--- Begin AVAILABLE DATA ---

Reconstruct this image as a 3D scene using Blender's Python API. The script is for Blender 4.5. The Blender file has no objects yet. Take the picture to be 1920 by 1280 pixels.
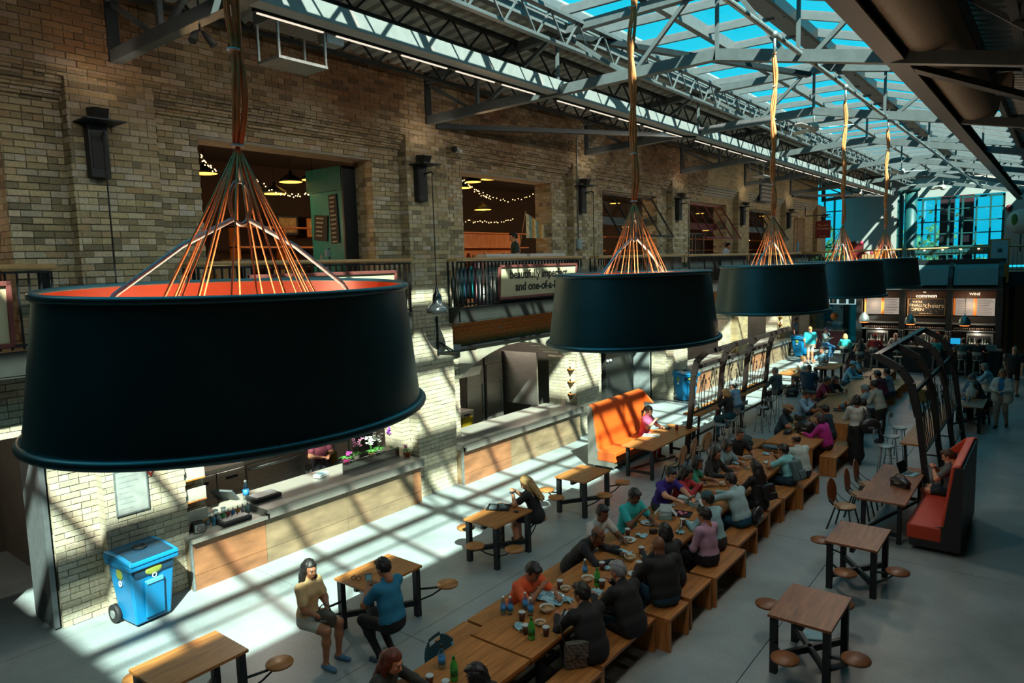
import bpy, math, random
import numpy as np
from mathutils import Vector, Matrix
PI = math.pi
rnd = random.Random(7)
S = bpy.context.scene
C = S.collection
# ---------------------------------------------------------------- camera
FPX, CAMH = 1311.8, 5.0
_y, _p, _r = [math.radians(a) for a in (38.25, 6.26, 1.675)]
fwd = np.array([-math.sin(_y)*math.cos(_p), math.cos(_y)*math.cos(_p), -math.sin(_p)])
rgt = np.array([math.cos(_y), math.sin(_y), 0.0]); dwn = np.cross(fwd, rgt)
CR = np.array([math.cos(_r)*rgt+math.sin(_r)*dwn, -math.sin(_r)*rgt+math.cos(_r)*dwn, fwd])
cam = bpy.data.cameras.new('camera'); co = bpy.data.objects.new('camera', cam); C.objects.link(co)
cam.sensor_width = 36; cam.lens = FPX/1920*36; cam.clip_end = 300; cam.clip_start = .05
M = Matrix.Identity(4)
for i in range(3):
    M[i][0] = CR[0][i]; M[i][1] = -CR[1][i]; M[i][2] = -CR[2][i]
M[2][3] = CAMH
co.matrix_world = M
S.camera = co
PEND_W = 60; PEND_FILL_W = 32; STRIP_W = 30
# ---------------------------------------------------------------- world, sun, exposure
W = bpy.data.worlds.new('sky'); S.world = W; W.use_nodes = True
bg = W.node_tree.nodes['Background']; bg.inputs[0].default_value = (0.012, 0.47, 0.63, 1); bg.inputs[1].default_value = 1.2
sun = bpy.data.lights.new('sun', 'SUN'); so = bpy.data.objects.new('sun', sun); C.objects.link(so)
sun.energy = 17.5; sun.angle = math.radians(0.9); sun.color = (1.0, .95, .79)
so.rotation_euler = Vector((-.78, .66, -1)).to_track_quat('-Z', 'Y').to_euler()
so.location = (8, -6, 18)
S.view_settings.view_transform = 'Standard'; S.view_settings.look = 'None'
S.view_settings.gamma = 1; S.view_settings.use_curve_mapping = False; S.view_settings.exposure = 0.3
S.cycles.max_bounces = 8; S.cycles.diffuse_bounces = 4; S.cycles.glossy_bounces = 3
S.cycles.transparent_max_bounces = 16; S.cycles.sample_clamp_indirect = 6
S.cycles.use_denoising = True
S.cycles.caustics_reflective = False; S.cycles.caustics_refractive = False
pa = bpy.data.lights.new('skylight_portal', 'AREA'); po = bpy.data.objects.new('skylight_portal', pa); C.objects.link(po)
pa.shape = 'RECTANGLE'; pa.size = 6.8; pa.size_y = 48; po.location = (-4.0, 21, 9.75); pa.cycles.is_portal = True
ORD = ['first', 'second', 'third', 'fourth', 'fifth', 'sixth', 'seventh', 'eighth', 'ninth', 'tenth', 'eleventh', 'twelfth', 'thirteenth', 'fourteenth', 'fifteenth', 'sixteenth', 'seventeenth', 'last']
# ---------------------------------------------------------------- helpers
def ray(x, y): return CR.T @ np.array([(x-960)/FPX, (y-640)/FPX, 1])
def onz(x, y, z): d = ray(x, y); t = (z-CAMH)/d[2]; return np.array([0, 0, CAMH])+t*d
def onx(x, y, X): d = ray(x, y); return np.array([0, 0, CAMH])+X/d[0]*d
def ony(x, y, Y): d = ray(x, y); return np.array([0, 0, CAMH])+Y/d[1]*d
def proj(P):
    q = CR @ (np.asarray(P, float)-[0, 0, CAMH]); return q[0]/q[2]*FPX+960, q[1]/q[2]*FPX+640, q[2]

MATS = {}
def newmat(name):
    m = bpy.data.materials.new(name); m.use_nodes = True; MATS[name] = m
    return m, m.node_tree.nodes, m.node_tree.links, m.node_tree.nodes['Principled BSDF']
def srgb(h):
    if isinstance(h, str):
        h = h.lstrip('#'); c = [int(h[i:i+2], 16)/255 for i in (0, 2, 4)]
    else: c = [v/255 for v in h]
    return tuple(v/12.92 if v <= .04045 else ((v+.055)/1.055)**2.4 for v in c)
def mat(name, col, rough=.6, metal=0, var=.12, scale=8, bump=0, spec=.5, emit=0, coat=0, alpha=None, stretch=None):
    if name in MATS: return MATS[name]
    m, N, L, B = newmat(name)
    c = srgb(col) if isinstance(col, str) or max(col) > 1.001 else col
    B.inputs['Roughness'].default_value = rough; B.inputs['Metallic'].default_value = metal
    B.inputs['Specular IOR Level'].default_value = spec
    if coat: B.inputs['Coat Weight'].default_value = coat
    tc = N.new('ShaderNodeTexCoord'); mp = N.new('ShaderNodeMapping'); L.new(tc.outputs['Object'], mp.inputs[0])
    if stretch: mp.inputs['Scale'].default_value = stretch
    nz = N.new('ShaderNodeTexNoise'); nz.inputs['Scale'].default_value = scale; nz.inputs['Detail'].default_value = 5
    L.new(mp.outputs[0], nz.inputs['Vector'])
    cr = N.new('ShaderNodeValToRGB'); L.new(nz.outputs[0], cr.inputs[0])
    cr.color_ramp.elements[0].position = .3; cr.color_ramp.elements[1].position = .7
    cr.color_ramp.elements[0].color = tuple(v*(1-var) for v in c)+(1,)
    cr.color_ramp.elements[1].color = tuple(min(1, v*(1+var)) for v in c)+(1,)
    L.new(cr.outputs[0], B.inputs['Base Color'])
    if bump:
        b = N.new('ShaderNodeBump'); b.inputs['Strength'].default_value = bump; b.inputs['Distance'].default_value = .01
        L.new(nz.outputs[0], b.inputs['Height']); L.new(b.outputs[0], B.inputs['Normal'])
    if emit:
        B.inputs['Emission Color'].default_value = c+(1,); B.inputs['Emission Strength'].default_value = emit
    return m
def wood(name, c1, c2, along='y', rough=.45, scale=1.0):
    if name in MATS: return MATS[name]
    m, N, L, B = newmat(name); B.inputs['Roughness'].default_value = rough
    tc = N.new('ShaderNodeTexCoord'); mp = N.new('ShaderNodeMapping'); L.new(tc.outputs['Object'], mp.inputs[0])
    oi = N.new('ShaderNodeObjectInfo'); L.new(oi.outputs['Random'], mp.inputs['Location'])
    sc = {'x': (.9, 9, 9), 'y': (9, .9, 9), 'z': (9, 9, .9)}[along]
    mp.inputs['Scale'].default_value = tuple(v*scale for v in sc)
    nz = N.new('ShaderNodeTexNoise'); nz.inputs['Scale'].default_value = 2.2; nz.inputs['Detail'].default_value = 8; nz.inputs['Distortion'].default_value = .6
    L.new(mp.outputs[0], nz.inputs['Vector'])
    nz2 = N.new('ShaderNodeTexNoise'); nz2.inputs['Scale'].default_value = .35; L.new(tc.outputs['Object'], nz2.inputs['Vector'])
    ad = N.new('ShaderNodeMath'); ad.operation = 'MULTIPLY_ADD'; ad.inputs[1].default_value = .5; L.new(nz2.outputs[0], ad.inputs[0]); L.new(nz.outputs[0], ad.inputs[2])
    cr = N.new('ShaderNodeValToRGB'); L.new(ad.outputs[0], cr.inputs[0])
    cr.color_ramp.elements[0].position = .5; cr.color_ramp.elements[1].position = .95
    cr.color_ramp.elements[0].color = srgb(c1)+(1,); cr.color_ramp.elements[1].color = srgb(c2)+(1,)
    L.new(cr.outputs[0], B.inputs['Base Color'])
    return m
def emis(name, col, st):
    if name in MATS: return MATS[name]
    m, N, L, B = newmat(name); B.inputs['Base Color'].default_value = (0, 0, 0, 1)
    B.inputs['Emission Color'].default_value = srgb(col)+(1,); B.inputs['Emission Strength'].default_value = st
    return m
def glass(name, tint, refl=.12, rough=.02):
    if name in MATS: return MATS[name]
    m = bpy.data.materials.new(name); m.use_nodes = True; MATS[name] = m
    N, L = m.node_tree.nodes, m.node_tree.links; N.clear()
    o = N.new('ShaderNodeOutputMaterial'); t = N.new('ShaderNodeBsdfTransparent'); g = N.new('ShaderNodeBsdfGlossy'); mx = N.new('ShaderNodeMixShader')
    t.inputs[0].default_value = tint+(1,); g.inputs['Roughness'].default_value = rough
    nz = N.new('ShaderNodeTexNoise'); nz.inputs['Scale'].default_value = 3
    mm = N.new('ShaderNodeMath'); mm.operation = 'MULTIPLY'; mm.inputs[1].default_value = refl*2; L.new(nz.outputs[0], mm.inputs[0])
    L.new(mm.outputs[0], mx.inputs[0]); L.new(t.outputs[0], mx.inputs[1]); L.new(g.outputs[0], mx.inputs[2]); L.new(mx.outputs[0], o.inputs[0])
    return m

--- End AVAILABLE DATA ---

**GIVEN EXERCISE:** Say how many lines of the listing above contain "scene", with no other words.

**WRITTEN RESPONSE:** 2